Animals are not random actors; they know what they are doing. They solve problems, do analysis, come to conclusions, take appropriate action based on those conclusions, use tools, communicate, and build things -- just like people-animals. The decision space they operate in (within which they exercise their free will choices) may be small but all that means is that their consciousness is simply limited by different constraints than ours. Not inferior, not superior, just a different application/configuration of the same fundamental consciousness individually defined by its own unique constraints and opportunities for personal growth (such constraints also limit growth potential). Consciousness is consciousness — AI Guy will fall under that same description. All sentient entities are conscious — each has its own decision space that it must operate within.
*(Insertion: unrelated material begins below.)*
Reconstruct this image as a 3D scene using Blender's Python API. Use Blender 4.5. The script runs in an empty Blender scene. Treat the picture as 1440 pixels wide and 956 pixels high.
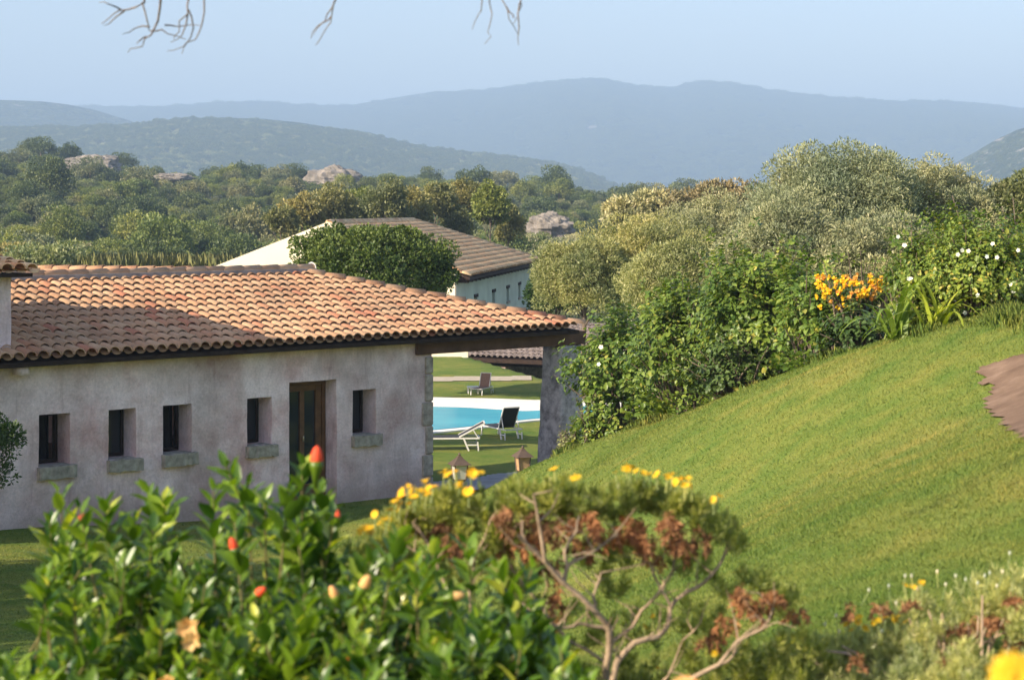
import bpy, math, random
import numpy as np
from mathutils import Vector, Matrix, noise as mnoise

random.seed(7)
rng = np.random.default_rng(11)
F, CX, HY = 2800.0, 720.0, 295.0          # focal length in photo pixels, centre column, horizon row
SC = bpy.context.scene
COL = SC.collection

def P(px, py, Y):
    return np.array([(px - CX) / F * Y, Y, -(py - HY) / F * Y])

# ------------------------------------------------------------------ helpers
def srgb(r, g, b):
    f = lambda c: (c / 255.0) / 12.92 if c / 255.0 <= 0.04045 else (((c / 255.0) + 0.055) / 1.055) ** 2.4
    return (f(r), f(g), f(b), 1.0)

def C4(c):
    return (c[0], c[1], c[2], 1.0)

def new_mat(name):
    m = bpy.data.materials.new(name)
    m.use_nodes = True
    nt = m.node_tree
    nt.nodes.clear()
    out = nt.nodes.new('ShaderNodeOutputMaterial')
    return m, nt, out

def nd(nt, t, **kw):
    n = nt.nodes.new(t)
    for k, v in kw.items():
        if k in n.inputs.keys() if hasattr(n.inputs, 'keys') else False:
            n.inputs[k].default_value = v
        else:
            setattr(n, k, v)
    return n

def noise(nt, vec, scale, detail=4.0, rough=0.55):
    n = nt.nodes.new('ShaderNodeTexNoise')
    n.inputs['Scale'].default_value = scale
    n.inputs['Detail'].default_value = detail
    n.inputs['Roughness'].default_value = rough
    if vec is not None:
        nt.links.new(vec, n.inputs['Vector'])
    return n.outputs['Fac']

def ramp(nt, fac, stops):
    r = nt.nodes.new('ShaderNodeValToRGB')
    els = r.color_ramp.elements
    while len(els) > 2:
        els.remove(els[-1])
    els[0].position, els[0].color = stops[0][0], stops[0][1]
    els[1].position, els[1].color = stops[1][0], stops[1][1]
    for p, c in stops[2:]:
        e = els.new(p)
        e.color = c
    nt.links.new(fac, r.inputs['Fac'])
    return r.outputs['Color']

def mixc(nt, fac, a, b, mode='MIX'):
    m = nt.nodes.new('ShaderNodeMix')
    m.data_type = 'RGBA'
    m.blend_type = mode
    for sock, v in ((m.inputs[0], fac), (m.inputs[6], a), (m.inputs[7], b)):
        if isinstance(v, (int, float)):
            sock.default_value = v
        elif isinstance(v, tuple):
            sock.default_value = v
        else:
            nt.links.new(v, sock)
    return m.outputs[2]

def geo_pos(nt):
    return nt.nodes.new('ShaderNodeNewGeometry').outputs['Position']

def obj_co(nt):
    return nt.nodes.new('ShaderNodeTexCoord').outputs['Object']

def bump(nt, h, strength, dist, base=None):
    b = nt.nodes.new('ShaderNodeBump')
    b.inputs['Strength'].default_value = strength
    b.inputs['Distance'].default_value = dist
    nt.links.new(h, b.inputs['Height'])
    if base is not None:
        nt.links.new(base, b.inputs['Normal'])
    return b.outputs['Normal']

def princ(nt, out, color, rough=0.8, spec=0.3, normal=None, metal=0.0):
    p = nt.nodes.new('ShaderNodeBsdfPrincipled')
    if isinstance(color, tuple):
        p.inputs['Base Color'].default_value = color
    else:
        nt.links.new(color, p.inputs['Base Color'])
    p.inputs['Roughness'].default_value = rough
    p.inputs['Specular IOR Level'].default_value = spec
    p.inputs['Metallic'].default_value = metal
    if normal is not None:
        nt.links.new(normal, p.inputs['Normal'])
    if out is not None:
        nt.links.new(p.outputs[0], out.inputs['Surface'])
    return p

def simple_mat(name, col, rough=0.7, spec=0.3, var=0.15, scale=8.0, bmp=0.0, bscale=60.0, metal=0.0):
    m, nt, out = new_mat(name)
    co = obj_co(nt)
    f = noise(nt, co, scale)
    c = ramp(nt, f, [(0.3, C4([x * (1 - var) for x in col[:3]])), (0.7, C4([min(1, x * (1 + var)) for x in col[:3]]))])
    n = bump(nt, noise(nt, co, bscale), bmp, 0.01) if bmp else None
    princ(nt, out, c, rough, spec, n, metal)
    return m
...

By definition, all
Such PMR critters, including people, furry critters, and AI Guy have a nonphysical part (because consciousness is nonphysical). If one wants to call that nonphysical part a soul, then AI Guy, your dog, and even that worm you put on your hook has a soul. Of course all souls, or nonphysical parts, are not equivalent — their extent, capacity for growth, potential, and entropy are a function of each entities configuration in consciousness space (decision space, limitations, growth potential etc.)